Summary form only given. Radial foil configurations can generate high energy density plasmas with pressures on the order of 1 Mbar on a 1MA, 100 ns rise time pulsed-power generator such as the COrnell Beam Research Accelerator (COBRA). In this experimental set-up, a thin metallic foil stretched on a circular anode connects to a very small “pin” cathode. Radially directed currents flow through the foil then down the pin cathode, thereby generating an axisymmetric toroidal magnetic field. The plasma current density J interacts with the magnetic field B and the resulting J×B force accelerates the foil vertically until a plasma cavity forms. Connecting to the cathode via a central plasma column (Z-pinch), this “bubble” contains most of the magnetic field produced by the current discharge. Using very simple considerations, the plasma force density f roughly follows a quadratic power law equation. As a result, it is possible to control the plasma dynamics by adjusting the foil thickness h and the pin radius r_pin. This level of control proved extremely efficient at improving plasma properties and limiting the growth of plasma instabilities. For instance, radial foil discharges using 5μm aluminum foils and 500 μm-diameter pin cathodes produce many hot spots with electron densities above 5×10²² cm^-3 and electron temperatures above 1.5 keV. On the other hand, pin cathodes with diameter larger than 2 mm yielded plasmas with more modest properties: electron densities below 10²⁰cm^-3, temperatures below 300 eV and no hot spot.
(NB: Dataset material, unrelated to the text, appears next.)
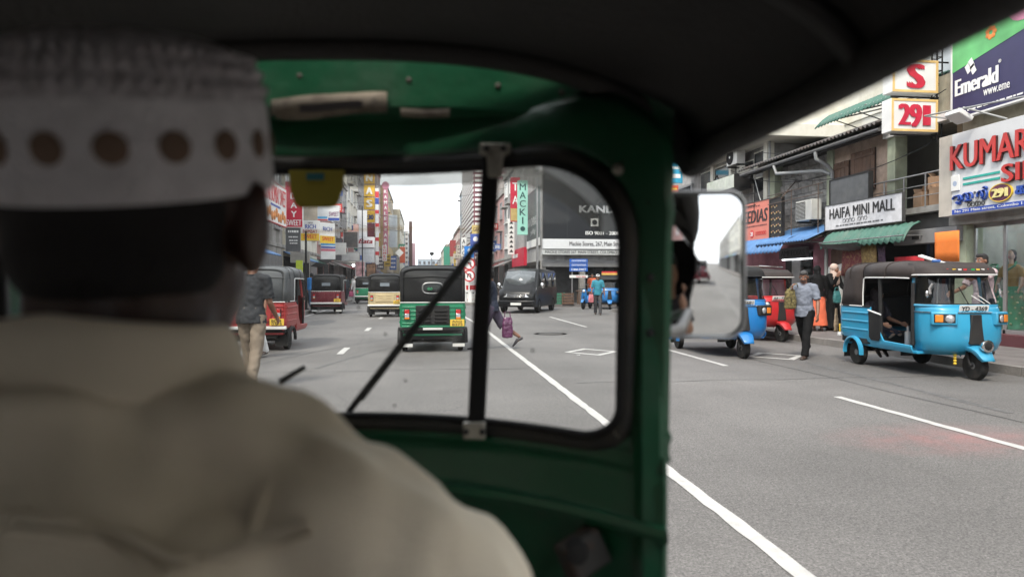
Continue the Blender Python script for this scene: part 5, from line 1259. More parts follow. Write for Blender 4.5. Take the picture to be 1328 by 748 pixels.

Instabilities tend to appear early in the discharge with smaller cathodes, before current peak. They are dominant inside the central plasma column and are responsible for generating most hot spots. By adjusting the foil thickness, the onset of instabilities can be delayed until the current peaks, de facto maximizing plasma radiation burst - ntensity. When possible, we will compare experimental data to computational results obtained with the newly developed PERSEUS code, which solves extended MHD equations, a model that goes beyond standard MHD and includes electron inertia, Hall effect and electron pressure.